STATED TASK: Each line that follows is to be retyped exactly.

Records from a data source
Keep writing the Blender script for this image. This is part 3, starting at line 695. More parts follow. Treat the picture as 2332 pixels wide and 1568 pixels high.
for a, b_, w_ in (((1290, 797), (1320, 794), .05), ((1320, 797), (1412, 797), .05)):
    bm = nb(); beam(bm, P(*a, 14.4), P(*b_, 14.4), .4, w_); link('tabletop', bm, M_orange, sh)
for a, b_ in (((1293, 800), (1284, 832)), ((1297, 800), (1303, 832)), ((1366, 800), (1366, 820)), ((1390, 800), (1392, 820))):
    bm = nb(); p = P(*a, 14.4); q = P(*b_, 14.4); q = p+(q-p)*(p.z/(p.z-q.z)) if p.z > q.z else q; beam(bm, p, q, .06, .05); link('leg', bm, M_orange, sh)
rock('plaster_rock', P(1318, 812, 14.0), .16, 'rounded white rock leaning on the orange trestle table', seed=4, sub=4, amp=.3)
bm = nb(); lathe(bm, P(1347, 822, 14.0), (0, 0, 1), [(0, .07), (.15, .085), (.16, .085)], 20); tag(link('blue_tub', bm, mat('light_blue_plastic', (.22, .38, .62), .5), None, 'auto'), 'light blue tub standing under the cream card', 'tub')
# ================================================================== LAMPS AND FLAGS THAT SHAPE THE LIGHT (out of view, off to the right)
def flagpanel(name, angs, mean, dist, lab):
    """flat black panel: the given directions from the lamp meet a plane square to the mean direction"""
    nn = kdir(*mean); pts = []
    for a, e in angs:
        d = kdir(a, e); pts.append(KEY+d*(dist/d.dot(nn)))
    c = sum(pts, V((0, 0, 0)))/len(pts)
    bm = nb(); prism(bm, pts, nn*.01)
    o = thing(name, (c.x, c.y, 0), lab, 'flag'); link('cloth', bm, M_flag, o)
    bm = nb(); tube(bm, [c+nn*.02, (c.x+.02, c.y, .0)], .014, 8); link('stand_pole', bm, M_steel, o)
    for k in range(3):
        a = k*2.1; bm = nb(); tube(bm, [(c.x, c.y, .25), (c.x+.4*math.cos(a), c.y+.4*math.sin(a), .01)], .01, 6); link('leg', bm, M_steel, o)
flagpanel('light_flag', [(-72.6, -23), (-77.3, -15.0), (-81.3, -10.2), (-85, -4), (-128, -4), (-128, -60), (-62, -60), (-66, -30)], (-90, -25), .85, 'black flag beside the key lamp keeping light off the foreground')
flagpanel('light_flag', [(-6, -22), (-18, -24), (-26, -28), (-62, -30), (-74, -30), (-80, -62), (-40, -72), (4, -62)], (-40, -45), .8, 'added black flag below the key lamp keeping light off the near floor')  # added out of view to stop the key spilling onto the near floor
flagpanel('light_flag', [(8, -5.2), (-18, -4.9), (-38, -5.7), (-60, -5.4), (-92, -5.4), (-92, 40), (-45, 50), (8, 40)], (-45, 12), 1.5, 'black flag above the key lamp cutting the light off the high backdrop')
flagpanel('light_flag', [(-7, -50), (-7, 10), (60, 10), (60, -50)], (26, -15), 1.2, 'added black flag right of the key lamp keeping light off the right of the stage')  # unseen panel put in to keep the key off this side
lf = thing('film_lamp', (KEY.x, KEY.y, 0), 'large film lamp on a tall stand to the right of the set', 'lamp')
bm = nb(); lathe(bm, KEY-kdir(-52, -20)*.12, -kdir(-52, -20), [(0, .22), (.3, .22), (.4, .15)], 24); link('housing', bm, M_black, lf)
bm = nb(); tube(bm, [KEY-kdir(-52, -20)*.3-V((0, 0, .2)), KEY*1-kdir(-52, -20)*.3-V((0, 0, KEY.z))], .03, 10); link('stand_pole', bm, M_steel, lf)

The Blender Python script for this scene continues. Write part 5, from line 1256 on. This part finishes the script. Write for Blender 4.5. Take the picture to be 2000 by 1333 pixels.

RESPONSE TO THE EXERCISE:
Keep writing the Blender script for this image. This is part 3, starting at line 695. More parts follow. Treat the picture as 2332 pixels wide and 1568 pixels high.
for a, b_, w_ in (((1290, 797), (1320, 794), .05), ((1320, 797), (1412, 797), .05)):
    bm = nb(); beam(bm, P(*a, 14.4), P(*b_, 14.4), .4, w_); link('tabletop', bm, M_orange, sh)
for a, b_ in (((1293, 800), (1284, 832)), ((1297, 800), (1303, 832)), ((1366, 800), (1366, 820)), ((1390, 800), (1392, 820))):
    bm = nb(); p = P(*a, 14.4); q = P(*b_, 14.4); q = p+(q-p)*(p.z/(p.z-q.z)) if p.z > q.z else q; beam(bm, p, q, .06, .05); link('leg', bm, M_orange, sh)
rock('plaster_rock', P(1318, 812, 14.0), .16, 'rounded white rock leaning on the orange trestle table', seed=4, sub=4, amp=.3)
bm = nb(); lathe(bm, P(1347, 822, 14.0), (0, 0, 1), [(0, .07), (.15, .085), (.16, .085)], 20); tag(link('blue_tub', bm, mat('light_blue_plastic', (.22, .38, .62), .5), None, 'auto'), 'light blue tub standing under the cream card', 'tub')
# ================================================================== LAMPS AND FLAGS THAT SHAPE THE LIGHT (out of view, off to the right)
def flagpanel(name, angs, mean, dist, lab):
    """flat black panel: the given directions from the lamp meet a plane square to the mean direction"""
    nn = kdir(*mean); pts = []
    for a, e in angs:
        d = kdir(a, e); pts.append(KEY+d*(dist/d.dot(nn)))
    c = sum(pts, V((0, 0, 0)))/len(pts)
    bm = nb(); prism(bm, pts, nn*.01)
    o = thing(name, (c.x, c.y, 0), lab, 'flag'); link('cloth', bm, M_flag, o)
    bm = nb(); tube(bm, [c+nn*.02, (c.x+.02, c.y, .0)], .014, 8); link('stand_pole', bm, M_steel, o)
    for k in range(3):
        a = k*2.1; bm = nb(); tube(bm, [(c.x, c.y, .25), (c.x+.4*math.cos(a), c.y+.4*math.sin(a), .01)], .01, 6); link('leg', bm, M_steel, o)
flagpanel('light_flag', [(-72.6, -23), (-77.3, -15.0), (-81.3, -10.2), (-85, -4), (-128, -4), (-128, -60), (-62, -60), (-66, -30)], (-90, -25), .85, 'black flag beside the key lamp keeping light off the foreground')
flagpanel('light_flag', [(-6, -22), (-18, -24), (-26, -28), (-62, -30), (-74, -30), (-80, -62), (-40, -72), (4, -62)], (-40, -45), .8, 'added black flag below the key lamp keeping light off the near floor')  # added out of view to stop the key spilling onto the near floor
flagpanel('light_flag', [(8, -5.2), (-18, -4.9), (-38, -5.7), (-60, -5.4), (-92, -5.4), (-92, 40), (-45, 50), (8, 40)], (-45, 12), 1.5, 'black flag above the key lamp cutting the light off the high backdrop')
flagpanel('light_flag', [(-7, -50), (-7, 10), (60, 10), (60, -50)], (26, -15), 1.2, 'added black flag right of the key lamp keeping light off the right of the stage')  # unseen panel put in to keep the key off this side
lf = thing('film_lamp', (KEY.x, KEY.y, 0), 'large film lamp on a tall stand to the right of the set', 'lamp')
bm = nb(); lathe(bm, KEY-kdir(-52, -20)*.12, -kdir(-52, -20), [(0, .22), (.3, .22), (.4, .15)], 24); link('housing', bm, M_black, lf)
bm = nb(); tube(bm, [KEY-kdir(-52, -20)*.3-V((0, 0, .2)), KEY*1-kdir(-52, -20)*.3-V((0, 0, KEY.z))], .03, 10); link('stand_pole', bm, M_steel, lf)

The Blender Python script for this scene continues. Write part 5, from line 1256 on. This part finishes the script. Write for Blender 4.5. Take the picture to be 2000 by 1333 pixels.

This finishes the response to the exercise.